__Directive__
Copy out all the data, word for word.

__Material__
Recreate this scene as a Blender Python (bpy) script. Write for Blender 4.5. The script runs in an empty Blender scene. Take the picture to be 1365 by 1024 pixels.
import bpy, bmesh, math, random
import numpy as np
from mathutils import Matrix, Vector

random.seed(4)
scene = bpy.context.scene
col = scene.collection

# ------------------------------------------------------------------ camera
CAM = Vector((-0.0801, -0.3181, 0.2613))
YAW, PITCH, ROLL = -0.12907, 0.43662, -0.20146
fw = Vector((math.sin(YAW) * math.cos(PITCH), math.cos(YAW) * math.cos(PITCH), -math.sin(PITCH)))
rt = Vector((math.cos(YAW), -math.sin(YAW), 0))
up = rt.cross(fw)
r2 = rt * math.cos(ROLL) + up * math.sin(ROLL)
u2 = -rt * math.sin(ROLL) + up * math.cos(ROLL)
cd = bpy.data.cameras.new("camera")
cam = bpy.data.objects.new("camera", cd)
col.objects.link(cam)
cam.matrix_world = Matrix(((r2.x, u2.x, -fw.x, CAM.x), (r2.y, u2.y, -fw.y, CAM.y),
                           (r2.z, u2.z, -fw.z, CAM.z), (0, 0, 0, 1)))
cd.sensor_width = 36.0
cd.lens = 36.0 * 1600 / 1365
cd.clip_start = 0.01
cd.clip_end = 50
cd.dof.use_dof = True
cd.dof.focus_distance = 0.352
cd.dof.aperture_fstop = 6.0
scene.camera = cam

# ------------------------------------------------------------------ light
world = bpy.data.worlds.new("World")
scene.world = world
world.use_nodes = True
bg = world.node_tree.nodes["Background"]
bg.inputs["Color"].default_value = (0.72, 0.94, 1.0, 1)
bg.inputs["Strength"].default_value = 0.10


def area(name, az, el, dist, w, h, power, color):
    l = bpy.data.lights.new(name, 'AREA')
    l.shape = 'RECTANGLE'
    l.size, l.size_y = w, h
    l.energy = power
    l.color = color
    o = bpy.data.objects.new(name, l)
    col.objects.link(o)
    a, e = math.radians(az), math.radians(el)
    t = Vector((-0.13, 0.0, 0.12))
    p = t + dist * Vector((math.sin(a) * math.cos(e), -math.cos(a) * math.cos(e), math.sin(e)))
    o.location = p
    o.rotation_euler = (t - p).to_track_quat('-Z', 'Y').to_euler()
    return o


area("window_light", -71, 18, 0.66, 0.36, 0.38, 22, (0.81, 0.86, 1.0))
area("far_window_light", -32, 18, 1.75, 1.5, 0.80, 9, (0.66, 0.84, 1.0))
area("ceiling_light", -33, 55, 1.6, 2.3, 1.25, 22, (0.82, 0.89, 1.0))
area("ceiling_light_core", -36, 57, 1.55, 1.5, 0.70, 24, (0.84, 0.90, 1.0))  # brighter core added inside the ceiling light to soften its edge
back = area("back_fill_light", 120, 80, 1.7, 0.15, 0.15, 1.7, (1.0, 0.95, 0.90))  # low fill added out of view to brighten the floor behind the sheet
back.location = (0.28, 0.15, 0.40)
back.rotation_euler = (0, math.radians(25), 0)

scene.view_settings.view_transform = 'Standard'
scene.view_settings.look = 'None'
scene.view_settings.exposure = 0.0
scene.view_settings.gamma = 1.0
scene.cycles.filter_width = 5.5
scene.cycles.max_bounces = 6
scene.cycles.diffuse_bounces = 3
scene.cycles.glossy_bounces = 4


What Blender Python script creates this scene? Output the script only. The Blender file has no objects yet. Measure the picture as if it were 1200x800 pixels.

__Exercise result__
Recreate this scene as a Blender Python (bpy) script. Write for Blender 4.5. The script runs in an empty Blender scene. Take the picture to be 1365 by 1024 pixels.
import bpy, bmesh, math, random
import numpy as np
from mathutils import Matrix, Vector

random.seed(4)
scene = bpy.context.scene
col = scene.collection

# ------------------------------------------------------------------ camera
CAM = Vector((-0.0801, -0.3181, 0.2613))
YAW, PITCH, ROLL = -0.12907, 0.43662, -0.20146
fw = Vector((math.sin(YAW) * math.cos(PITCH), math.cos(YAW) * math.cos(PITCH), -math.sin(PITCH)))
rt = Vector((math.cos(YAW), -math.sin(YAW), 0))
up = rt.cross(fw)
r2 = rt * math.cos(ROLL) + up * math.sin(ROLL)
u2 = -rt * math.sin(ROLL) + up * math.cos(ROLL)
cd = bpy.data.cameras.new("camera")
cam = bpy.data.objects.new("camera", cd)
col.objects.link(cam)
cam.matrix_world = Matrix(((r2.x, u2.x, -fw.x, CAM.x), (r2.y, u2.y, -fw.y, CAM.y),
                           (r2.z, u2.z, -fw.z, CAM.z), (0, 0, 0, 1)))
cd.sensor_width = 36.0
cd.lens = 36.0 * 1600 / 1365
cd.clip_start = 0.01
cd.clip_end = 50
cd.dof.use_dof = True
cd.dof.focus_distance = 0.352
cd.dof.aperture_fstop = 6.0
scene.camera = cam

# ------------------------------------------------------------------ light
world = bpy.data.worlds.new("World")
scene.world = world
world.use_nodes = True
bg = world.node_tree.nodes["Background"]
bg.inputs["Color"].default_value = (0.72, 0.94, 1.0, 1)
bg.inputs["Strength"].default_value = 0.10


def area(name, az, el, dist, w, h, power, color):
    l = bpy.data.lights.new(name, 'AREA')
    l.shape = 'RECTANGLE'
    l.size, l.size_y = w, h
    l.energy = power
    l.color = color
    o = bpy.data.objects.new(name, l)
    col.objects.link(o)
    a, e = math.radians(az), math.radians(el)
    t = Vector((-0.13, 0.0, 0.12))
    p = t + dist * Vector((math.sin(a) * math.cos(e), -math.cos(a) * math.cos(e), math.sin(e)))
    o.location = p
    o.rotation_euler = (t - p).to_track_quat('-Z', 'Y').to_euler()
    return o


area("window_light", -71, 18, 0.66, 0.36, 0.38, 22, (0.81, 0.86, 1.0))
area("far_window_light", -32, 18, 1.75, 1.5, 0.80, 9, (0.66, 0.84, 1.0))
area("ceiling_light", -33, 55, 1.6, 2.3, 1.25, 22, (0.82, 0.89, 1.0))
area("ceiling_light_core", -36, 57, 1.55, 1.5, 0.70, 24, (0.84, 0.90, 1.0))  # brighter core added inside the ceiling light to soften its edge
back = area("back_fill_light", 120, 80, 1.7, 0.15, 0.15, 1.7, (1.0, 0.95, 0.90))  # low fill added out of view to brighten the floor behind the sheet
back.location = (0.28, 0.15, 0.40)
back.rotation_euler = (0, math.radians(25), 0)

scene.view_settings.view_transform = 'Standard'
scene.view_settings.look = 'None'
scene.view_settings.exposure = 0.0
scene.view_settings.gamma = 1.0
scene.cycles.filter_width = 5.5
scene.cycles.max_bounces = 6
scene.cycles.diffuse_bounces = 3
scene.cycles.glossy_bounces = 4


What Blender Python script creates this scene? Output the script only. The Blender file has no objects yet. Measure the picture as if it were 1200x800 pixels.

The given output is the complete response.